• **STATED EXERCISE**:
Every entry needs to be reproduced exactly.

** Begin **

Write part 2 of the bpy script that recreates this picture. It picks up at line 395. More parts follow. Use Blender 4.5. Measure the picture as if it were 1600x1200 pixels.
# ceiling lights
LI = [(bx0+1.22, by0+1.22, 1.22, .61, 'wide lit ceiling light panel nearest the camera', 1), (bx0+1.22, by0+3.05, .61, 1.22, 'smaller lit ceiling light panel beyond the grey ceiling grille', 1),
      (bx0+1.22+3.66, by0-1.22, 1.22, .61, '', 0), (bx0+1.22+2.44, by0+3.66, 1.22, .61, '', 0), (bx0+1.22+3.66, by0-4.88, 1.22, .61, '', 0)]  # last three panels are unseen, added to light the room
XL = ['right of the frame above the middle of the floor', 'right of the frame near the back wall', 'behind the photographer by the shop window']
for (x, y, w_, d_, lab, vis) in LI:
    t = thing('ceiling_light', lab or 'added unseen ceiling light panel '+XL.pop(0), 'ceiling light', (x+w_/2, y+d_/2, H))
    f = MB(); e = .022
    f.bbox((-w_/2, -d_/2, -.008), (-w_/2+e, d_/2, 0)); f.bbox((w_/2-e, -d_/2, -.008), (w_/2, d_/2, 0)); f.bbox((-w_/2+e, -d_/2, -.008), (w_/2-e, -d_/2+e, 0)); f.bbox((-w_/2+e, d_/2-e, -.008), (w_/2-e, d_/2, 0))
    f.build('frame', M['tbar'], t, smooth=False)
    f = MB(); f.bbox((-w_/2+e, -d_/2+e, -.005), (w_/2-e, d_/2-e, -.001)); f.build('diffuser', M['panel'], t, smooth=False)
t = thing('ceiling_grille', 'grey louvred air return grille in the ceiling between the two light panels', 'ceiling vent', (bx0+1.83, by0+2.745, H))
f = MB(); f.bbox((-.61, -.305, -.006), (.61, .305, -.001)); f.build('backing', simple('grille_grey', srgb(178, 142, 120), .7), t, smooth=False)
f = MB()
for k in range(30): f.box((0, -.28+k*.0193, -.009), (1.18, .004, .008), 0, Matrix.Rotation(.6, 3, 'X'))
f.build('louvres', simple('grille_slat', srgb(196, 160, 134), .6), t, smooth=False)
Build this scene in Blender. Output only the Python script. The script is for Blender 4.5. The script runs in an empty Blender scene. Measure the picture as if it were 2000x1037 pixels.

** End **

• **EXERCISE SOLUTION**:
Write part 2 of the bpy script that recreates this picture. It picks up at line 395. More parts follow. Use Blender 4.5. Measure the picture as if it were 1600x1200 pixels.
# ceiling lights
LI = [(bx0+1.22, by0+1.22, 1.22, .61, 'wide lit ceiling light panel nearest the camera', 1), (bx0+1.22, by0+3.05, .61, 1.22, 'smaller lit ceiling light panel beyond the grey ceiling grille', 1),
      (bx0+1.22+3.66, by0-1.22, 1.22, .61, '', 0), (bx0+1.22+2.44, by0+3.66, 1.22, .61, '', 0), (bx0+1.22+3.66, by0-4.88, 1.22, .61, '', 0)]  # last three panels are unseen, added to light the room
XL = ['right of the frame above the middle of the floor', 'right of the frame near the back wall', 'behind the photographer by the shop window']
for (x, y, w_, d_, lab, vis) in LI:
    t = thing('ceiling_light', lab or 'added unseen ceiling light panel '+XL.pop(0), 'ceiling light', (x+w_/2, y+d_/2, H))
    f = MB(); e = .022
    f.bbox((-w_/2, -d_/2, -.008), (-w_/2+e, d_/2, 0)); f.bbox((w_/2-e, -d_/2, -.008), (w_/2, d_/2, 0)); f.bbox((-w_/2+e, -d_/2, -.008), (w_/2-e, -d_/2+e, 0)); f.bbox((-w_/2+e, d_/2-e, -.008), (w_/2-e, d_/2, 0))
    f.build('frame', M['tbar'], t, smooth=False)
    f = MB(); f.bbox((-w_/2+e, -d_/2+e, -.005), (w_/2-e, d_/2-e, -.001)); f.build('diffuser', M['panel'], t, smooth=False)
t = thing('ceiling_grille', 'grey louvred air return grille in the ceiling between the two light panels', 'ceiling vent', (bx0+1.83, by0+2.745, H))
f = MB(); f.bbox((-.61, -.305, -.006), (.61, .305, -.001)); f.build('backing', simple('grille_grey', srgb(178, 142, 120), .7), t, smooth=False)
f = MB()
for k in range(30): f.box((0, -.28+k*.0193, -.009), (1.18, .004, .008), 0, Matrix.Rotation(.6, 3, 'X'))
f.build('louvres', simple('grille_slat', srgb(196, 160, 134), .6), t, smooth=False)
Build this scene in Blender. Output only the Python script. The script is for Blender 4.5. The script runs in an empty Blender scene. Measure the picture as if it were 2000x1037 pixels.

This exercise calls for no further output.